- **Extracted entries**

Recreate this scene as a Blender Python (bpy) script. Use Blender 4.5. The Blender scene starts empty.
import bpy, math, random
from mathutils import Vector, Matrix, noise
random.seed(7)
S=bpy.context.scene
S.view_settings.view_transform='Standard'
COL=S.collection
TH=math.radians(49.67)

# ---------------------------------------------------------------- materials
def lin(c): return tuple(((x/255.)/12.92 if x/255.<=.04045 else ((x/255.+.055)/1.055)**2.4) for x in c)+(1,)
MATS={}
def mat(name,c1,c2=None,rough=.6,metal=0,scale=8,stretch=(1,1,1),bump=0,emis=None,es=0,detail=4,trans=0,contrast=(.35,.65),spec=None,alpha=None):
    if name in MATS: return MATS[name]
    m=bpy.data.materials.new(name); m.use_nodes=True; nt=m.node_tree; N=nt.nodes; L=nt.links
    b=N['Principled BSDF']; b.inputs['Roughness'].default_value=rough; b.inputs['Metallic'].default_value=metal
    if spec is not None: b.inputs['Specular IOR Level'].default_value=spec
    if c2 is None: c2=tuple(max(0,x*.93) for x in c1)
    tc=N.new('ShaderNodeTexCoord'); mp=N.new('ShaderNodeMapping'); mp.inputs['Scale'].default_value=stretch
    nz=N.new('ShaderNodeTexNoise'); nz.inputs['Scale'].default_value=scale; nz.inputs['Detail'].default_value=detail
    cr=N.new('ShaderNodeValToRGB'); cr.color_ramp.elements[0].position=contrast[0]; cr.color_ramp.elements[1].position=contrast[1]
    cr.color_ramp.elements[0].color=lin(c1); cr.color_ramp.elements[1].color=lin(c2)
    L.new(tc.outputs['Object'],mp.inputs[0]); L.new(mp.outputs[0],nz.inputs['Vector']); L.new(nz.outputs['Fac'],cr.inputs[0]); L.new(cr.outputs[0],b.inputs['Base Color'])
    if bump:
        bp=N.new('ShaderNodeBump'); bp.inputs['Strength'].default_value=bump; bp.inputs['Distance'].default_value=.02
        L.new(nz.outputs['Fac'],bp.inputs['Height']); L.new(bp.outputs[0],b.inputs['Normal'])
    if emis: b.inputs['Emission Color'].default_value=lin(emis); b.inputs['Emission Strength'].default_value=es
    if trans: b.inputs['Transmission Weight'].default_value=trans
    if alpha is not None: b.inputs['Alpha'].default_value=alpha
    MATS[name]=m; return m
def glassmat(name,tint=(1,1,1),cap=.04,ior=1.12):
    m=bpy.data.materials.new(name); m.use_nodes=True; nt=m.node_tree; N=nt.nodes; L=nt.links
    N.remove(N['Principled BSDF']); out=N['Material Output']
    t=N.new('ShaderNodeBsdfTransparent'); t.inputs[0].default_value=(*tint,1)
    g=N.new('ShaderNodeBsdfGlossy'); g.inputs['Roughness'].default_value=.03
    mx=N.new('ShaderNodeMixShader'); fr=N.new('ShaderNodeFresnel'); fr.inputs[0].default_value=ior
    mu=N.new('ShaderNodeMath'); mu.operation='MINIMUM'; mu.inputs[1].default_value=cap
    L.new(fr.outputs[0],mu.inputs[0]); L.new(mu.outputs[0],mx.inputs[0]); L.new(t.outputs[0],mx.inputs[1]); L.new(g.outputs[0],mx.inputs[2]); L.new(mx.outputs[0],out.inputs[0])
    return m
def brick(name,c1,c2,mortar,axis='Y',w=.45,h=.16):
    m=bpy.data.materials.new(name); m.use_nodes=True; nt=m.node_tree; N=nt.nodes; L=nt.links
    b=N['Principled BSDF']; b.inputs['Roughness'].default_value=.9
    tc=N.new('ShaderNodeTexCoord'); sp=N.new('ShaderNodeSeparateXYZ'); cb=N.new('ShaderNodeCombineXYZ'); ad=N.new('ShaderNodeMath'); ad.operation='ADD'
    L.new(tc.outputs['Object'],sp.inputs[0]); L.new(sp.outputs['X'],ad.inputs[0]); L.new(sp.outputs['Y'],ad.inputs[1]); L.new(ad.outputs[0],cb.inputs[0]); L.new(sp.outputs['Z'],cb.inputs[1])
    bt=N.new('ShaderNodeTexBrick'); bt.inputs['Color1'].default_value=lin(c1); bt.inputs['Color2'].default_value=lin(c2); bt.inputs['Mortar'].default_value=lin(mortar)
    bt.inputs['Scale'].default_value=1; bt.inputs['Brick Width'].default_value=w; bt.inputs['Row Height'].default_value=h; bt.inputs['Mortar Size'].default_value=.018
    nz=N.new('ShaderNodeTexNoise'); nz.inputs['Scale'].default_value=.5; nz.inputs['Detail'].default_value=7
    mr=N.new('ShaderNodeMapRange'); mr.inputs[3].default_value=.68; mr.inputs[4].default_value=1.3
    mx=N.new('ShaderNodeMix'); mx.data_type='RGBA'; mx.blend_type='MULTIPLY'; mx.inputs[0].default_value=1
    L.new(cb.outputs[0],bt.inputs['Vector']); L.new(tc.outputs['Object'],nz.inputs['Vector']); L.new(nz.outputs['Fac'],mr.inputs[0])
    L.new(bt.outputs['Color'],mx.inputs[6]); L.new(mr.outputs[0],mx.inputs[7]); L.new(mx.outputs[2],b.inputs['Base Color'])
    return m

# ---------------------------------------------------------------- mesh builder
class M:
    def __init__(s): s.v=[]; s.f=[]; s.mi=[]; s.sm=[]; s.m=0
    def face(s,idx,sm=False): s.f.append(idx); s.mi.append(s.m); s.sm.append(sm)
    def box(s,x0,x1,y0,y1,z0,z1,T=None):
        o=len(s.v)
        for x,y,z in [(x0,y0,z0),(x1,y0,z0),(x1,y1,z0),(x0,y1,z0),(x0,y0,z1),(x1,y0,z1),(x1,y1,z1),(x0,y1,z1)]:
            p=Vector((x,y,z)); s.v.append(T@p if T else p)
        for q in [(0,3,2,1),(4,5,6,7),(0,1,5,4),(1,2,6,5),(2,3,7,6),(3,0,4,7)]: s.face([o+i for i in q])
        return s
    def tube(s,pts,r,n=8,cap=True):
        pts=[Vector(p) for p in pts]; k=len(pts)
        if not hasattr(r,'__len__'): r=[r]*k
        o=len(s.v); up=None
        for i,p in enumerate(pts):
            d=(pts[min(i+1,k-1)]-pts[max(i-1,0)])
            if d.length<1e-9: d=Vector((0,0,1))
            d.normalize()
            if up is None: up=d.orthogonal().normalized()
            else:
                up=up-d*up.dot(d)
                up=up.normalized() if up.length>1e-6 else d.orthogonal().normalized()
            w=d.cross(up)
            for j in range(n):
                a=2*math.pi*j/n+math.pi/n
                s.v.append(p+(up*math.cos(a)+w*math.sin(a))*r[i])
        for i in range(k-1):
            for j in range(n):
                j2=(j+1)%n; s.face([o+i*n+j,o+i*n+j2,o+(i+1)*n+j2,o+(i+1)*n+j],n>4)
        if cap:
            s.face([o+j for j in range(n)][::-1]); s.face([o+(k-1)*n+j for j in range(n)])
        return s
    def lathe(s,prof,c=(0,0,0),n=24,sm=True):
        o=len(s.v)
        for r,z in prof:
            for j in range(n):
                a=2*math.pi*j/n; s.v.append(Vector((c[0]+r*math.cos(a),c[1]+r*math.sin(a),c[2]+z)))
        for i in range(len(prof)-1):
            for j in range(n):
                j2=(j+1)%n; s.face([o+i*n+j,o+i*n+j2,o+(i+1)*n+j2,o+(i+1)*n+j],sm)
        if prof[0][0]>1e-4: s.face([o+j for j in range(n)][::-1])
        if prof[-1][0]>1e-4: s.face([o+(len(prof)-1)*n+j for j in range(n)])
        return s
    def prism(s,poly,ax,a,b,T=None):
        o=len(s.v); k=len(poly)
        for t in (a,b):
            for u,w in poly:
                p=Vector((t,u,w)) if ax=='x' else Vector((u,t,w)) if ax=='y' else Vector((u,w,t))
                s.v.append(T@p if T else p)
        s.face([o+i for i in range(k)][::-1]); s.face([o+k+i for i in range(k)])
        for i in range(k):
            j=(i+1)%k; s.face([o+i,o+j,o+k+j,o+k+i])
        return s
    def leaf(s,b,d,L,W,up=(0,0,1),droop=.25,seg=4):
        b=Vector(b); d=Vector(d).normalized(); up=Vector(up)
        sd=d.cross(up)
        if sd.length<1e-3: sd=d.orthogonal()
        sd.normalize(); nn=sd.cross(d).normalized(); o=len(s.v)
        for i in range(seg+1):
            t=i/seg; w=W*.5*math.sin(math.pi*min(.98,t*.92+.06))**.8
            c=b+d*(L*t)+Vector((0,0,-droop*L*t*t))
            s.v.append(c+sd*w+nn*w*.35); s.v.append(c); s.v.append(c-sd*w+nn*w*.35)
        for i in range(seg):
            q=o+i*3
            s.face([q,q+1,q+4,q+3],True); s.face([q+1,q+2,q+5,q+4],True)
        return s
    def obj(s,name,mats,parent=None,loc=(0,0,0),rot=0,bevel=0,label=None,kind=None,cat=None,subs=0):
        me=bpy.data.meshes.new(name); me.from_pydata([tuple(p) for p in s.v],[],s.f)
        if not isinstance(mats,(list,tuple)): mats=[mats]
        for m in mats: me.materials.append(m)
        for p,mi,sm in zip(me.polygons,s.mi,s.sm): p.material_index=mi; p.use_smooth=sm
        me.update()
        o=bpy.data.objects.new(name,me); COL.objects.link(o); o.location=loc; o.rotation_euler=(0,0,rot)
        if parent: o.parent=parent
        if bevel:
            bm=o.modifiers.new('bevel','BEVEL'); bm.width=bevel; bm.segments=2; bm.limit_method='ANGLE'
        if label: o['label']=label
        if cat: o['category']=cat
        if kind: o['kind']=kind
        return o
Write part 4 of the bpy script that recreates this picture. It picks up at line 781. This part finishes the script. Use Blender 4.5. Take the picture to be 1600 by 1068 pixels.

- **Task details**
Set down the lines above as they stand, starting with the first line and ending with the line that contains "TH=math.radians(49.67)".

- **Task response**
Recreate this scene as a Blender Python (bpy) script. Use Blender 4.5. The Blender scene starts empty.
import bpy, math, random
from mathutils import Vector, Matrix, noise
random.seed(7)
S=bpy.context.scene
S.view_settings.view_transform='Standard'
COL=S.collection
TH=math.radians(49.67)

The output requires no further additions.